Word for word, print each line of the listing below; pictures stay out.

____________

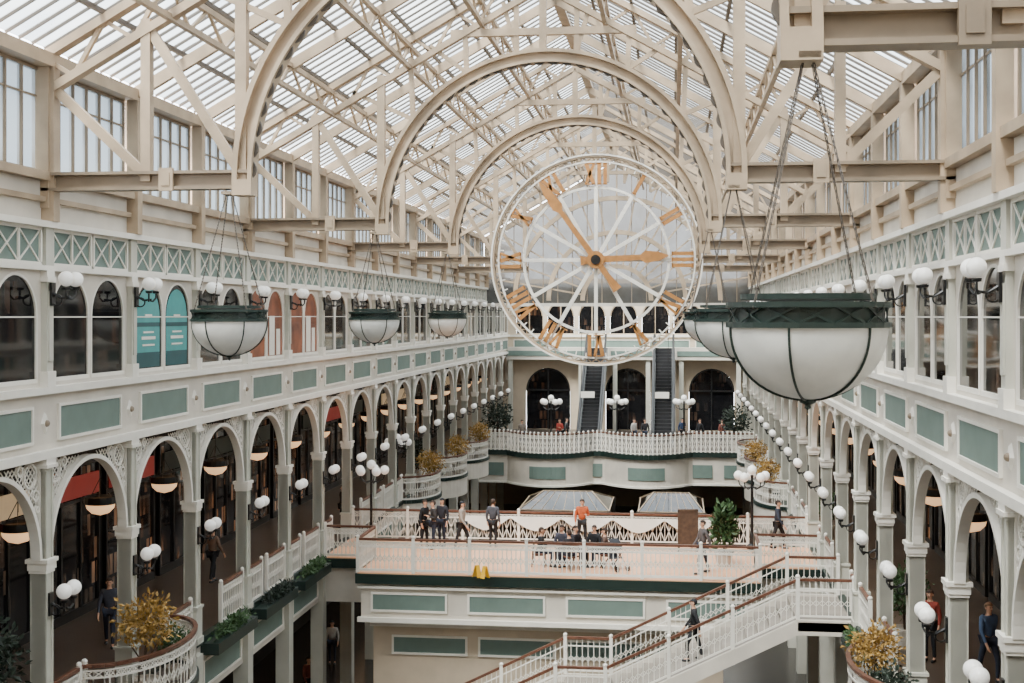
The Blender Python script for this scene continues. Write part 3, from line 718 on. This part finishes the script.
for xx in (-11.9,-6.7,-4.2,-1.8,.6,4.7): MB().box(xx-.16,xx+.16,95.1,95.42,L1,L2-.9).build('column','col',lg)
# glazed gable with radiating steel closing the vault behind the clock
yg=YR; wn[0]+=1; zg=EZ+.75
gb=MB().add([(XL,yg+.1,zg),(XR,yg+.1,zg),(XR,yg+.1,ZE),(XC,yg+.1,ZA+.3),(XL,yg+.1,ZE)],[(0,1,2,3,4)])
o=struct(gb.build('window_%d'%wn[0],'gable'),'glazed gable with arched and radiating steel behind the clock','window')
m=MB(); gz=EZ+1.0; zt_=lambda x: ZE+(ZA-ZE)*(1-abs(x-XC)/8.6)
for r_ in (2.2,4.4,6.6): m.ring((XC,yg-.1,gz),r_-.14,r_+.14,-.15,.1,0,pi,48)
m.build('arch_ribs','steel',o)
m=MB()
for k in range(1,18):
    a=pi*k/18; r1=6.4
    while zt_(XC+r1*cos(a))>gz+r1*sin(a) and abs(r1*cos(a))<8.5: r1+=.1
    m.bar((XC+2.2*cos(a),yg-.08,gz+2.2*sin(a)),(XC+r1*cos(a),yg-.08,gz+r1*sin(a)),.1,.1,(0,1,0))
m.build('radiating_bars','steel',o)
m=MB()
for q in (-1,1): m.bar((XC+q*8.6,yg-.1,ZE),(XC,yg-.1,ZA),.2,.35)
for k in range(19):
    x=XL+k*(XR-XL)/18; m.box(x-.025,x+.025,yg-.02,yg+.06,zg,zt_(x))
m.build('mullions','steeld',o)
trim(MB().box(XL,XR,yg-.2,yg+.2,zg-.12,zg+.08),'wall','cream beam at the foot of the glazed gable')
def escalator(x,lab):
    t=thing('escalator',lab,'escalator',(x,83.6,L1),0,'escalators'); H=L2-L1; run=9.6; hw=.68
    poly=[(-.2,.02),(1.0,.05),(1+run,H),(1.3+run,H),(1.3+run,H-.7),(1.2+run,H-.8),(1.9,.02)]
    for q in (-1,1): MB().prism_yz(poly,q*hw-.12,q*hw+.12).build('side_panel','esc',t)
    for q in (-1,1): MB().prism_yz([(.2,.1),(1,.1),(1+run,H),(1.3+run,H),(1.3+run,H+.85),(1+run,H+.9),(1,.95),(.2,.9)],q*hw-.02,q*hw+.02).build('balustrade','esc',t)
    for q in (-1,1): MB().path([(q*hw,.0,.5),(q*hw,.1,.85),(q*hw,1,.98),(q*hw,1+run,H+.93),(q*hw,1.35+run,H+.93)],.08,8).build('handrail','black',t)
    m=MB()
    for k in range(28):
        f=k/28; m.box(-.56,.56,1+run*f,1+run*(f+1/28),H*f-.15,H*(f+1/28))
    m.build('steps','escd',t)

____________

RIGHT ANSWER:
The Blender Python script for this scene continues. Write part 3, from line 718 on. This part finishes the script.
for xx in (-11.9,-6.7,-4.2,-1.8,.6,4.7): MB().box(xx-.16,xx+.16,95.1,95.42,L1,L2-.9).build('column','col',lg)
# glazed gable with radiating steel closing the vault behind the clock
yg=YR; wn[0]+=1; zg=EZ+.75
gb=MB().add([(XL,yg+.1,zg),(XR,yg+.1,zg),(XR,yg+.1,ZE),(XC,yg+.1,ZA+.3),(XL,yg+.1,ZE)],[(0,1,2,3,4)])
o=struct(gb.build('window_%d'%wn[0],'gable'),'glazed gable with arched and radiating steel behind the clock','window')
m=MB(); gz=EZ+1.0; zt_=lambda x: ZE+(ZA-ZE)*(1-abs(x-XC)/8.6)
for r_ in (2.2,4.4,6.6): m.ring((XC,yg-.1,gz),r_-.14,r_+.14,-.15,.1,0,pi,48)
m.build('arch_ribs','steel',o)
m=MB()
for k in range(1,18):
    a=pi*k/18; r1=6.4
    while zt_(XC+r1*cos(a))>gz+r1*sin(a) and abs(r1*cos(a))<8.5: r1+=.1
    m.bar((XC+2.2*cos(a),yg-.08,gz+2.2*sin(a)),(XC+r1*cos(a),yg-.08,gz+r1*sin(a)),.1,.1,(0,1,0))
m.build('radiating_bars','steel',o)
m=MB()
for q in (-1,1): m.bar((XC+q*8.6,yg-.1,ZE),(XC,yg-.1,ZA),.2,.35)
for k in range(19):
    x=XL+k*(XR-XL)/18; m.box(x-.025,x+.025,yg-.02,yg+.06,zg,zt_(x))
m.build('mullions','steeld',o)
trim(MB().box(XL,XR,yg-.2,yg+.2,zg-.12,zg+.08),'wall','cream beam at the foot of the glazed gable')
def escalator(x,lab):
    t=thing('escalator',lab,'escalator',(x,83.6,L1),0,'escalators'); H=L2-L1; run=9.6; hw=.68
    poly=[(-.2,.02),(1.0,.05),(1+run,H),(1.3+run,H),(1.3+run,H-.7),(1.2+run,H-.8),(1.9,.02)]
    for q in (-1,1): MB().prism_yz(poly,q*hw-.12,q*hw+.12).build('side_panel','esc',t)
    for q in (-1,1): MB().prism_yz([(.2,.1),(1,.1),(1+run,H),(1.3+run,H),(1.3+run,H+.85),(1+run,H+.9),(1,.95),(.2,.9)],q*hw-.02,q*hw+.02).build('balustrade','esc',t)
    for q in (-1,1): MB().path([(q*hw,.0,.5),(q*hw,.1,.85),(q*hw,1,.98),(q*hw,1+run,H+.93),(q*hw,1.35+run,H+.93)],.08,8).build('handrail','black',t)
    m=MB()
    for k in range(28):
        f=k/28; m.box(-.56,.56,1+run*f,1+run*(f+1/28),H*f-.15,H*(f+1/28))
    m.build('steps','escd',t)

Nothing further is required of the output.